Taraflar arasında 15.08.2009 başlangıç tarihli 5 yıl süreli kira sözleşmesinin varlığı konusunda bir uyuşmazlık bulunmamaktadır. Sözleşmenin özel şartlar bölümünde; kiracının kiraya verenin yazılı izni olmadan kiralananda onarım ve değişiklik yapamıyacağı, işletme maksadı dolayısıyla kiracı tarafından yapılacak her türlü harcamadan kiracının bizzat sorumlu olacağı, işyerinin dekarasyonu ve sair harcamalardan kiracının kiraya vereni sorumlu tutamayacağı, kiracının yapmış olduğu harcamaları kiraya verenden talep edemeyeceği, seyyar olarak yapılan imalatların sökülüp götürülebileceği şeklinde düzenleme mevcut ise de, söz konusu hüküm kiralananın sözleşme süresi sonunda tahliye edilmesi halinde geçerli olup taşınmazın kira sözleşmesindeki 5 yıllık süre sona ermeden tahliye edildiği anlaşılmaktadır. Bu nedenle, kira sözleşmesinin süresi sona ermeden sözleşmenin feshedilmesi nedeniyle kiracı, tahliye tarihinden sözleşme sonuna kadar olan süre oranında faydalı ve zaruri masrafların imalat tarihi itibarı ile saptanan bedellerini isteyebilir.
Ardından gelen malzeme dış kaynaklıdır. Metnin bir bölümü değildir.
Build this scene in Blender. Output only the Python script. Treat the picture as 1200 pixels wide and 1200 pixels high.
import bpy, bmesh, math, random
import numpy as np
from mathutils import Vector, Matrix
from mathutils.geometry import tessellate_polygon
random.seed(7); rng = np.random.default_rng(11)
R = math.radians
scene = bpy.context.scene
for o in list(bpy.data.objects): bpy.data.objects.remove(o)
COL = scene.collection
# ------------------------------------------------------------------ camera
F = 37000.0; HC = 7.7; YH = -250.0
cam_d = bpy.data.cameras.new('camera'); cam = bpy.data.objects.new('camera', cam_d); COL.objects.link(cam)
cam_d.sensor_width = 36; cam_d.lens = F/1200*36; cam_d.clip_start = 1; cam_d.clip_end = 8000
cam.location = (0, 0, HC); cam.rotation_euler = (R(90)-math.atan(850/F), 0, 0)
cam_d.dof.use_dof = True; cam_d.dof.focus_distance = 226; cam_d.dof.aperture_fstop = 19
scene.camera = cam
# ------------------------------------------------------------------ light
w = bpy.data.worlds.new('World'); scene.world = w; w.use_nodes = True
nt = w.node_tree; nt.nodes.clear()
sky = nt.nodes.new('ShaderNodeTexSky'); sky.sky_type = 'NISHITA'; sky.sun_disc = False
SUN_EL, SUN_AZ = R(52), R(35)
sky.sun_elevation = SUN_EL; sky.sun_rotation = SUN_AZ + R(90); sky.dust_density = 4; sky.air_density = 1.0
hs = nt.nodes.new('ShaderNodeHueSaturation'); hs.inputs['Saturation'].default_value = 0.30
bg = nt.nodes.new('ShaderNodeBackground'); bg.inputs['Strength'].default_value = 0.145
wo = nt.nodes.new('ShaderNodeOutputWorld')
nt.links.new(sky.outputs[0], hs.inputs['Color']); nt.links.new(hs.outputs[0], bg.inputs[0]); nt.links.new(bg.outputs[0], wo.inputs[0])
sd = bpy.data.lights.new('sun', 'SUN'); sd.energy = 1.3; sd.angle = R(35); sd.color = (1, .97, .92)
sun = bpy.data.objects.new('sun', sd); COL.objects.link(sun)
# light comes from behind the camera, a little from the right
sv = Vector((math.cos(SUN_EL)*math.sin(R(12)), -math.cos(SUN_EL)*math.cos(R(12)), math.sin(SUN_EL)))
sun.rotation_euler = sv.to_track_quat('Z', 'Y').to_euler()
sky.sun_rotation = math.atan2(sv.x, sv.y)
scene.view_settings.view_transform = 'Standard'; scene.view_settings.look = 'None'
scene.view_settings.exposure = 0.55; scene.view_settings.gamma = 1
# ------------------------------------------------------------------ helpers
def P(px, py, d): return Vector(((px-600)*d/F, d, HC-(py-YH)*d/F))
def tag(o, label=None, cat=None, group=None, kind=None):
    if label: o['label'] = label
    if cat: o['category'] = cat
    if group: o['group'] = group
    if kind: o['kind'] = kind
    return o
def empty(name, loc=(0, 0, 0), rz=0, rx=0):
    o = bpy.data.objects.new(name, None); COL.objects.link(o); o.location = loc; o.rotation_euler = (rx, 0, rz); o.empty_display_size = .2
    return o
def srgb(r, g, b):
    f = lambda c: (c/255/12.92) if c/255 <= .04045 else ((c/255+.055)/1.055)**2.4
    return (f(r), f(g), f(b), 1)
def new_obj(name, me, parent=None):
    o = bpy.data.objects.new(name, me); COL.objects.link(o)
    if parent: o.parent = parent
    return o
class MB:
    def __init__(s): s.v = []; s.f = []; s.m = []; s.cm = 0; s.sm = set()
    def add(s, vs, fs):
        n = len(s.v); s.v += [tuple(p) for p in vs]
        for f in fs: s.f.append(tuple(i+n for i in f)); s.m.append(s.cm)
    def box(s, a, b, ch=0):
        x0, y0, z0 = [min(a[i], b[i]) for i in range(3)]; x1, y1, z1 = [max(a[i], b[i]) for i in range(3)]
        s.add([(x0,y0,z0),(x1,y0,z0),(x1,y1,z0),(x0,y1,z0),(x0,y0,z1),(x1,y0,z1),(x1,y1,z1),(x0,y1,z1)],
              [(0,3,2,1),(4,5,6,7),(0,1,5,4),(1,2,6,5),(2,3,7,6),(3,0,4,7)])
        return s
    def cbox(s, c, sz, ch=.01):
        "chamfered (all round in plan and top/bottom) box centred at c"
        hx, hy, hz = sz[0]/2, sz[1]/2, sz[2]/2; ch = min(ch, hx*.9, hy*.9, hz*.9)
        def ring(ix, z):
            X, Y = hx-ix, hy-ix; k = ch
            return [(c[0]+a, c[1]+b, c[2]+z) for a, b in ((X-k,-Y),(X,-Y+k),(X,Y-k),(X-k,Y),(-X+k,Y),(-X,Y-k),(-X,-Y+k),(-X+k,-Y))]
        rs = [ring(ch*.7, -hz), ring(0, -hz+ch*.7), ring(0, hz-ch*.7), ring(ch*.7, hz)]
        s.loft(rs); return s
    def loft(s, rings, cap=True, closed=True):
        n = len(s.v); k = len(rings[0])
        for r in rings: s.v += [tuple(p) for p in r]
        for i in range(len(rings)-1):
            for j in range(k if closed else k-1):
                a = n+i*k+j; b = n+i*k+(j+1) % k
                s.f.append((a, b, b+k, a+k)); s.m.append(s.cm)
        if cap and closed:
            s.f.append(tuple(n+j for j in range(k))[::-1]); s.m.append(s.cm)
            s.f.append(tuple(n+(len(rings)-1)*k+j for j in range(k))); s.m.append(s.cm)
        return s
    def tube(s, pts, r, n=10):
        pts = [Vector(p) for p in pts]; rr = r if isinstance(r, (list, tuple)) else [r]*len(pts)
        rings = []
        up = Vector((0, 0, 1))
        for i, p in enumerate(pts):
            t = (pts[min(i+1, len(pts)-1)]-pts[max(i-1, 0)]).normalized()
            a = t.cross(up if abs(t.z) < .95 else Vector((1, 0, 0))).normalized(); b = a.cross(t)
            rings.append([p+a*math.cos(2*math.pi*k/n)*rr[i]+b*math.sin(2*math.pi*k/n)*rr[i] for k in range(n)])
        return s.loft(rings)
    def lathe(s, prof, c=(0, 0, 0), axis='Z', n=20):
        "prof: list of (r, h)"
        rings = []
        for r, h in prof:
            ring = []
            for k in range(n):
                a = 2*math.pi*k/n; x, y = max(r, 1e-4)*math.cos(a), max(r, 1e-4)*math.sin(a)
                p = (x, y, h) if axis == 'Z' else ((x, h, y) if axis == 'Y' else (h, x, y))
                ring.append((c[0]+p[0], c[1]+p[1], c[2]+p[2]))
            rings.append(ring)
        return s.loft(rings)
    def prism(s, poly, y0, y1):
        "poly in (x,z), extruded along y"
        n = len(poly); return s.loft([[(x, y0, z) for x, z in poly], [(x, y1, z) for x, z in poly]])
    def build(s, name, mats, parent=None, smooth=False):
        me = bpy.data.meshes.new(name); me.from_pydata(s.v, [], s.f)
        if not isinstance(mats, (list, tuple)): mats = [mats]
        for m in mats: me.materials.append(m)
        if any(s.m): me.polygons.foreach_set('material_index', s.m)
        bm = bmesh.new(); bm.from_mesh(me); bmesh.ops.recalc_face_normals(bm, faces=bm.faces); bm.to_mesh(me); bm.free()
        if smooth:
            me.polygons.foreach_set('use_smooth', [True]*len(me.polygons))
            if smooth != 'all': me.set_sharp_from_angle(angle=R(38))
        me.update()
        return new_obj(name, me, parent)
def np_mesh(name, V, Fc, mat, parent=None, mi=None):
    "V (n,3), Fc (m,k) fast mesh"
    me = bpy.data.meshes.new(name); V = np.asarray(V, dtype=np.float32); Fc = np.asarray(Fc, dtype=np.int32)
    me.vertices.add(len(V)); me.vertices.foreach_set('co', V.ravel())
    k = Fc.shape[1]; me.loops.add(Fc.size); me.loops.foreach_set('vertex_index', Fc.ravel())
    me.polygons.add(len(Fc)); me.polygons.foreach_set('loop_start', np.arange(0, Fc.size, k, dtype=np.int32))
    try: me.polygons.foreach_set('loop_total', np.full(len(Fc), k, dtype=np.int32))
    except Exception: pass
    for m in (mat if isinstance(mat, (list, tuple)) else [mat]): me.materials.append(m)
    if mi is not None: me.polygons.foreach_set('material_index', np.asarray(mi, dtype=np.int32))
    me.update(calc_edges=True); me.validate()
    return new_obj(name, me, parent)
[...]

Mahkemece hükme esas alınan bilirkişi raporunda; yapılan faydalı masrafların yapıldıkları tarihteki rayiç bedellerinden yıpranma payı düşülerek hesaplama yapılmadığı, ayrıca davacı tarafından yapılan imalatlara ilişkin faturalar ve defterlerinin sunulmamasına rağmen davalının sunduğu kira sözleşmesinden sonraya ait faturaların davalılar tarafından taşınmaza yapıldığı iddia edilen asma tavan demirlerine ait olup olmadığının irdelenmediği görülmektedir.
Bu durumda Mahkemece; yapılan faydalı masrafların yapıldıkları tarihteki rayiç bedellerinden yıpranma durumları, sabit nitelikte olup olmadıkları ayrıntılı olarak konusunda uzman bilirkişi kurulundan alınacak rapor ile belirlenerek belirlenen bu bedel üzerinden sözleşmenin özel şartlardaki yapılan faydalı masrafların istenemeyeceğine ilişkin hükme göre; davacı kiracı tarafından faydalı masraf bedeline tahliye tarihinden kalan kira süresi ile orantılı olarak hükmedilmesi gerekirken eksik inceleme ile yazılı şekilde karar verilmesi doğru doğru değildir.
SONUÇ: Yukarıda birinci bentte açıklanan nedenlerle davalının sair temyiz itirazlarının reddine, ikinci bentte açıklanan esaslar gözönünde tutulmaksızın yazılı şekilde hüküm tesisi isabetsiz, temyiz itirazları bu nedenlerle yerinde olduğundan kabulü ile hükmün HUMK.nun 428. maddesi gereğince davacı yararına BOZULMASINA, peşin alınan temyiz harcının istek halinde temyiz edene iadesine, 6100 sayılı HMK"nun geçici madde 3 atfıyla 1086 sayılı HUMK.nun 440. maddesi gereğince tebliğden itibaren 15 gün içerisinde karar düzeltme yolu açık olmak üzere, 18.06.2019 tarihinde oybirliğiyle karar verildi.